Conclusion: Deploy Your Teams Bot Today
Building a Microsoft Teams meeting bot in 2025 doesn't have to involve wrestling with Graph API hurdles. With Skribby's meeting bot API, you can create, monitor, and manage bots for recordings, transcriptions, and real-time insights in just a few API calls. This tutorial equips you to integrate Teams support into your SaaS app, boosting productivity for users handling hybrid meetings.
Ready to try? Sign up for Skribby with GitHub or Google and deploy your first Teams bot in minutes. Check the Skribby dashboard to get started.
FAQ
What transcription models does Skribby support for Teams bots?
Skribby offers models like "whisper", "deepgram", "assembly-ai-realtime", and more. Availability and costs vary—check your billing page. Real-time models provide WebSocket access for live Teams transcription.
How does authentication work for private Teams meetings?

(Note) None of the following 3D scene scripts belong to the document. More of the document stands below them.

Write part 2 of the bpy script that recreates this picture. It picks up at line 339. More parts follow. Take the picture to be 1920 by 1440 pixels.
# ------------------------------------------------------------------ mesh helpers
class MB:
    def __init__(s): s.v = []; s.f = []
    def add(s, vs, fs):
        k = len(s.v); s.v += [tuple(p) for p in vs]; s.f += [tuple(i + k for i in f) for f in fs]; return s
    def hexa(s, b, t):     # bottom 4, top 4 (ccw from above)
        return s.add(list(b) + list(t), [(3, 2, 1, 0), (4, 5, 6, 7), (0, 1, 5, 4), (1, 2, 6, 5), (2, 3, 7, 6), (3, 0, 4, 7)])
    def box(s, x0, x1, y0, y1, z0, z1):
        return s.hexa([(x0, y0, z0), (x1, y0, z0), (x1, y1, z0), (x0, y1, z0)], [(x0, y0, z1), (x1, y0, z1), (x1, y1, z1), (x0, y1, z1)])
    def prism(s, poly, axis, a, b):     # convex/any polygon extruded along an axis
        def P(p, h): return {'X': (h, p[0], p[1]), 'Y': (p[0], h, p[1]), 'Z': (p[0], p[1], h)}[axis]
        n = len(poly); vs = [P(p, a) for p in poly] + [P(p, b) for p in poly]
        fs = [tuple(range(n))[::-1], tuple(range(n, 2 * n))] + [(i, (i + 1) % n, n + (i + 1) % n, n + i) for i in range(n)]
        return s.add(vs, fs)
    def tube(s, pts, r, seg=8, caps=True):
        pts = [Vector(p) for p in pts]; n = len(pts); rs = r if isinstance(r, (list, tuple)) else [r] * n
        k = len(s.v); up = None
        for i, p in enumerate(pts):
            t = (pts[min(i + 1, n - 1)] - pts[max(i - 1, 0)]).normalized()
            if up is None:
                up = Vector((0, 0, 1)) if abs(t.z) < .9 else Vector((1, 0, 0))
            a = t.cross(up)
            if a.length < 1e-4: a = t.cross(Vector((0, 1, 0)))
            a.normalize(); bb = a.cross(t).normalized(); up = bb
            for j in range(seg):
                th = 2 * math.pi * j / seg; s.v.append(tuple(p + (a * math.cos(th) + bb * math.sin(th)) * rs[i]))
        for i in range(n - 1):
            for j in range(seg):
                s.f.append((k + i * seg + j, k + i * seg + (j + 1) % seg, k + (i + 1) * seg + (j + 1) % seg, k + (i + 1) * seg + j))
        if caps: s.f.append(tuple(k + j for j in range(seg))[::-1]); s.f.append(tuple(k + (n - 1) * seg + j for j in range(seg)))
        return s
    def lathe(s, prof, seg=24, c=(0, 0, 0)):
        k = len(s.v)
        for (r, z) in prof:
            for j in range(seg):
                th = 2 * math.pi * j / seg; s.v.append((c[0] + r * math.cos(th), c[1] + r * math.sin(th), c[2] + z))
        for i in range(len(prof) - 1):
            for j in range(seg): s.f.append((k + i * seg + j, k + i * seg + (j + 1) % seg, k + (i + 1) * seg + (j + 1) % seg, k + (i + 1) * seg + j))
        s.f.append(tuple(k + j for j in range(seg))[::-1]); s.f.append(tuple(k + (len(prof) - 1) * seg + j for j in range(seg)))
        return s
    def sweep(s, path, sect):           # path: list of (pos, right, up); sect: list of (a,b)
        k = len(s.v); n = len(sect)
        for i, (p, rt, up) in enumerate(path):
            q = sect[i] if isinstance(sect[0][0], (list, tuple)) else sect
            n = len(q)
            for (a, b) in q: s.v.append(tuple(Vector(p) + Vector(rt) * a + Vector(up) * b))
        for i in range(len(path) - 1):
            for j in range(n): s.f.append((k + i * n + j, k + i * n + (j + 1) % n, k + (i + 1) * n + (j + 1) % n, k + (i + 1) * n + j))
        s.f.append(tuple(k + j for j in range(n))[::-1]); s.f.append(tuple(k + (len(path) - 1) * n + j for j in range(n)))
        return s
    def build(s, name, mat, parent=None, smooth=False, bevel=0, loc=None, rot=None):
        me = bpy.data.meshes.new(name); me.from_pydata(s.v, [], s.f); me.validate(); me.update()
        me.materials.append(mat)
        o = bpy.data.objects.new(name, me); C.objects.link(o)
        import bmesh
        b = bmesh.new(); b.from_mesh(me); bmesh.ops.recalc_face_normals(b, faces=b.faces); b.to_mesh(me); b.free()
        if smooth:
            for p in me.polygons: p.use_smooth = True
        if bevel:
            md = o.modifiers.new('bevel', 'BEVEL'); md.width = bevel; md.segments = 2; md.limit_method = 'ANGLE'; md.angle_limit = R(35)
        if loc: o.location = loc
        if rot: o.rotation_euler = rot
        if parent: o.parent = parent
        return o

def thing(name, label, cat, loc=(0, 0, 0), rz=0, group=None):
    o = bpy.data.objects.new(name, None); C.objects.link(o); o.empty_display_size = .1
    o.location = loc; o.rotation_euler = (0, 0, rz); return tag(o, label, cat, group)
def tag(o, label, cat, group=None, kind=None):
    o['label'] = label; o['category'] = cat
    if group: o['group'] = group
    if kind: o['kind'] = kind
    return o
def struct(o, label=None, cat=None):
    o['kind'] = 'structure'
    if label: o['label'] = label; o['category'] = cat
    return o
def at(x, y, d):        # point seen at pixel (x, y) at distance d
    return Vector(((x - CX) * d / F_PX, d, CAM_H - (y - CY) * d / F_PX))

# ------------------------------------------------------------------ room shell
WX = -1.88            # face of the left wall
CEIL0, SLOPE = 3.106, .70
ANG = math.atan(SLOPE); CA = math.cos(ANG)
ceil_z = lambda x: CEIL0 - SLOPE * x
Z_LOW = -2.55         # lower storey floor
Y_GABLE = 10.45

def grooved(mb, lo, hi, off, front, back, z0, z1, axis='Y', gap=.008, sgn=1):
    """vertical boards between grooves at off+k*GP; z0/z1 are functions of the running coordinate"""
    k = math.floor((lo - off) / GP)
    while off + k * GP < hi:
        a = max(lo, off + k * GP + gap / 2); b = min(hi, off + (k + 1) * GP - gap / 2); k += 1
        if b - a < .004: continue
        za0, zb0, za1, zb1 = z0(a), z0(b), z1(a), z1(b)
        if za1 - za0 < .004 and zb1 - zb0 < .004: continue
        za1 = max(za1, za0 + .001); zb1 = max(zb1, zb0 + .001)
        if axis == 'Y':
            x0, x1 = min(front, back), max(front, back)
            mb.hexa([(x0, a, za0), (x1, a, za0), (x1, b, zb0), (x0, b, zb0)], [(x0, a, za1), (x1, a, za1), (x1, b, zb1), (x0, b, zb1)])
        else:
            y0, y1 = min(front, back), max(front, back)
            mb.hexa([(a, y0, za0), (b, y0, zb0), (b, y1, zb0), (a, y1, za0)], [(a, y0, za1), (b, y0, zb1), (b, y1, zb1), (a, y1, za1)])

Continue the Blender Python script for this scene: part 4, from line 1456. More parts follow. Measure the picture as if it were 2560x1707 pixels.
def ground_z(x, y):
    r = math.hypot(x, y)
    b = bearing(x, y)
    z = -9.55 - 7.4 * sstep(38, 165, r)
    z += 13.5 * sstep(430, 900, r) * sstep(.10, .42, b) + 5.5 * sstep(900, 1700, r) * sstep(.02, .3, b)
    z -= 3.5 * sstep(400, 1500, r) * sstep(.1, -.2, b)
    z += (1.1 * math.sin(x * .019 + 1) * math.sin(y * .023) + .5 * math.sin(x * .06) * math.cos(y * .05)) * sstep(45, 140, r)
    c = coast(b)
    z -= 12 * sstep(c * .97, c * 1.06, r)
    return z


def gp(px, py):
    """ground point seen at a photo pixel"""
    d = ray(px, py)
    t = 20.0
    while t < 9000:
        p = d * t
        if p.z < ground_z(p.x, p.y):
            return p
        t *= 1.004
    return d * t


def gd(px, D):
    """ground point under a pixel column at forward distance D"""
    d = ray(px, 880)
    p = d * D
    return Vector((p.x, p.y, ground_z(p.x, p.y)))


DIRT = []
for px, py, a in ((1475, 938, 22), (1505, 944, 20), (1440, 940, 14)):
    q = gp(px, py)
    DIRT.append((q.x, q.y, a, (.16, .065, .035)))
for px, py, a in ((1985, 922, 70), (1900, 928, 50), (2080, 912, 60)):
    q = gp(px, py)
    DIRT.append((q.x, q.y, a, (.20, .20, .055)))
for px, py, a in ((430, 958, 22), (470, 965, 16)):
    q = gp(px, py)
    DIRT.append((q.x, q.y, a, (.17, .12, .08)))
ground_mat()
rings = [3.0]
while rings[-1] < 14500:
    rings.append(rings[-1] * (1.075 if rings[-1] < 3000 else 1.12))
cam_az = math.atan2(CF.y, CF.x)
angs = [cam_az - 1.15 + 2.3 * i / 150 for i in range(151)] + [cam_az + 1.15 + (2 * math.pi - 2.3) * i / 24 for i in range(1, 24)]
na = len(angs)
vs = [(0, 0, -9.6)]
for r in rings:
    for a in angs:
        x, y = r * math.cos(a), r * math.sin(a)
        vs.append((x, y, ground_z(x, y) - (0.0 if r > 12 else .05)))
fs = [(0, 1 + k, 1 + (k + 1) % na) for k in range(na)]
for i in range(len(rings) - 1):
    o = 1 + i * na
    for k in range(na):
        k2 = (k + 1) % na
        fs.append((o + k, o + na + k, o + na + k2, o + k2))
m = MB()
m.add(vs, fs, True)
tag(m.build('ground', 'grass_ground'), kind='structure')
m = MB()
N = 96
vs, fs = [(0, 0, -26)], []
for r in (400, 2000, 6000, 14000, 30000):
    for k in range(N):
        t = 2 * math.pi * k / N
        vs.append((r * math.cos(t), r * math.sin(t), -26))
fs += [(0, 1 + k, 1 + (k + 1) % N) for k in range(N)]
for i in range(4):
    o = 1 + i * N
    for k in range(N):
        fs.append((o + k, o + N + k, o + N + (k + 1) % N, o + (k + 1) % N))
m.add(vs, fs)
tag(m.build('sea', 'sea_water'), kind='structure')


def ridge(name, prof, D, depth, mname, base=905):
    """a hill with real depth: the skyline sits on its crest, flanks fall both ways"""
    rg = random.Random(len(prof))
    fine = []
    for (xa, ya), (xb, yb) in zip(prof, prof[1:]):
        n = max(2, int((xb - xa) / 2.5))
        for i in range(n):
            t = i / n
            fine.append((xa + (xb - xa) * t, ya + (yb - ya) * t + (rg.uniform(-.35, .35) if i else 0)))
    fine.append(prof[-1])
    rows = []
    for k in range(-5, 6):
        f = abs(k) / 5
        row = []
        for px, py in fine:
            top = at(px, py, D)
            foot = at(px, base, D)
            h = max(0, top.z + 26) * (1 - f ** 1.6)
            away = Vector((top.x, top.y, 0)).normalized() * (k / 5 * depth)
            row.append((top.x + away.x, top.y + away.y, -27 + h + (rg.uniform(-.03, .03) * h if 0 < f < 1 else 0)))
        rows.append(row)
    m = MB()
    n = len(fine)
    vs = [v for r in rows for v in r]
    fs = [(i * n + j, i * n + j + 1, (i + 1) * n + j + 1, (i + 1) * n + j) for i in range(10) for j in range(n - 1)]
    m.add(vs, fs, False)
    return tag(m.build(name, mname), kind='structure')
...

Use the authentication object with account_id (created in dashboard settings) and always_authenticate: true to force login. This handles Teams' private restrictions without manual OAuth.
Can I schedule a Teams bot to join at a specific time?
Yes, add scheduled_start_time as a Unix timestamp in the create request. The bot status will show "scheduled" until join time.
What happens if my Teams bot gets stuck in the waiting room?
Set stop_options.waiting_room_timeout (default 10 minutes free; extras charge per minute). If not admitted, status becomes "not_admitted"—retry with authentication or adjust timeout.